Again, this echoes S&P’s outlook for South Africa’s position, which the agency has described as ‘negative’.  Like Fitch, S&P predicts slower levels of growth in 2016.

What the Credit Rating Downgrade Means for South Africa

South Africa needs investors to help it emerge from this era of financial decline.  However, with the country risking being rated as junk country, this may prove impossible.  This is because there are policies limiting professional investors, like asset managers, pension funds, and hedge funds, from investing in junk countries.

This situation was described by the former governor of the Reserve Bank, Tito Mboweni, as being a ‘dark cloud, mist, or fog’ over our nation.  While dramatic, this certainly represents the direness of the situation.

With the country risking falling one more notch into junk status, immediate action needs to be taken.  Mboweni added that a defence mechanism should be formulated and implemented immediately if the nation hopes to claw its way out of its current financial tumult.

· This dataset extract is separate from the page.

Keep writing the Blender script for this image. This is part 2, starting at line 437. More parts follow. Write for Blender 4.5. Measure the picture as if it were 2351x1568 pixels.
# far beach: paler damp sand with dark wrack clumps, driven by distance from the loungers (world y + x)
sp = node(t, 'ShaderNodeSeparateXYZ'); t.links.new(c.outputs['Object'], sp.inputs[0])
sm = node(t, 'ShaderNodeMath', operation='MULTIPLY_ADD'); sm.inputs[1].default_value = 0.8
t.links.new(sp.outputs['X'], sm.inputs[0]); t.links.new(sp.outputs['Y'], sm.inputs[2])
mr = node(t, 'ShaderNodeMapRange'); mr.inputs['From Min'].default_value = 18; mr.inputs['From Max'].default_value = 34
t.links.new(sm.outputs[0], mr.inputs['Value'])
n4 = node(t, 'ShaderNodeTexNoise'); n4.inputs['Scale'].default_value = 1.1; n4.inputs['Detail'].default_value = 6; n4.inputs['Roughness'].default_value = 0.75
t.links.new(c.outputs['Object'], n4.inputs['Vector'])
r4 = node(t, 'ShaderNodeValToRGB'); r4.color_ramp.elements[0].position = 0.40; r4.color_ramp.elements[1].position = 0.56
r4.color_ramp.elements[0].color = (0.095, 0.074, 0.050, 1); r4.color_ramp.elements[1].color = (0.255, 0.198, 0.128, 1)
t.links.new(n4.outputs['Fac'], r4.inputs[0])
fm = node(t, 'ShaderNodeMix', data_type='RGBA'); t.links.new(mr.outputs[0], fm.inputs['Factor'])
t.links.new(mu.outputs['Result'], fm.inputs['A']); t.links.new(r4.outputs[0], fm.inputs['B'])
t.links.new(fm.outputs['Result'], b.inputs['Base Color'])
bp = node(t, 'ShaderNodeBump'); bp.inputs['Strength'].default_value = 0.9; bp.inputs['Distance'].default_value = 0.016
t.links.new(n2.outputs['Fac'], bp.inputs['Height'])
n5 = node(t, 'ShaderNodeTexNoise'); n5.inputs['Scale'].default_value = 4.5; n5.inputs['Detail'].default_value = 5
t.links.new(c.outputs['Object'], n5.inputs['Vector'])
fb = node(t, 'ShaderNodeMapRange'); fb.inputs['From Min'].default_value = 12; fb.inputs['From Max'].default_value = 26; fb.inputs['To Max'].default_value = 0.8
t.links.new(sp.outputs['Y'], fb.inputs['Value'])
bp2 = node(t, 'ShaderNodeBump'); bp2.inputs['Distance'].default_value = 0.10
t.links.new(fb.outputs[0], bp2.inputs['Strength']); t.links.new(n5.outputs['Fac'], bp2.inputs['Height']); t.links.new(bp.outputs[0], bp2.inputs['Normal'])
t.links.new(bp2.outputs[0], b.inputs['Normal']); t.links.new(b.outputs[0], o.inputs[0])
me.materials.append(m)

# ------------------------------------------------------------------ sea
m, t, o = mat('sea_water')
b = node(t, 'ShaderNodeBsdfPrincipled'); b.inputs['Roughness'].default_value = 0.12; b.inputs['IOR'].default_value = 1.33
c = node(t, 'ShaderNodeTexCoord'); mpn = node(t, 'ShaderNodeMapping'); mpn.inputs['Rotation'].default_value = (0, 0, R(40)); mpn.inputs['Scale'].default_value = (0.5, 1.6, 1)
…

Mboweni declared that the defence mechanism should consist of three facets; these being a consistent fiscal stance – given that deviation from the current stance would result in further credit rating demotion – as well as the reinforcement of central bank independency and an increased respect for independent institutions.

What the Future Holds

Will South Africa’s credit rating be relegated to junk status in the next ratings round?  This can only be answered by the government, who holds the responsibility of improving the country’s standings.

While Zuma took control of the country during a global financial crisis, he has not been able to pull the country out of its economic turmoil which has been exacerbated by unemployment, labour unrest, and corruption.

If Zuma’s administration is to save the country from junk status, it needs to implement an effective plan immediately.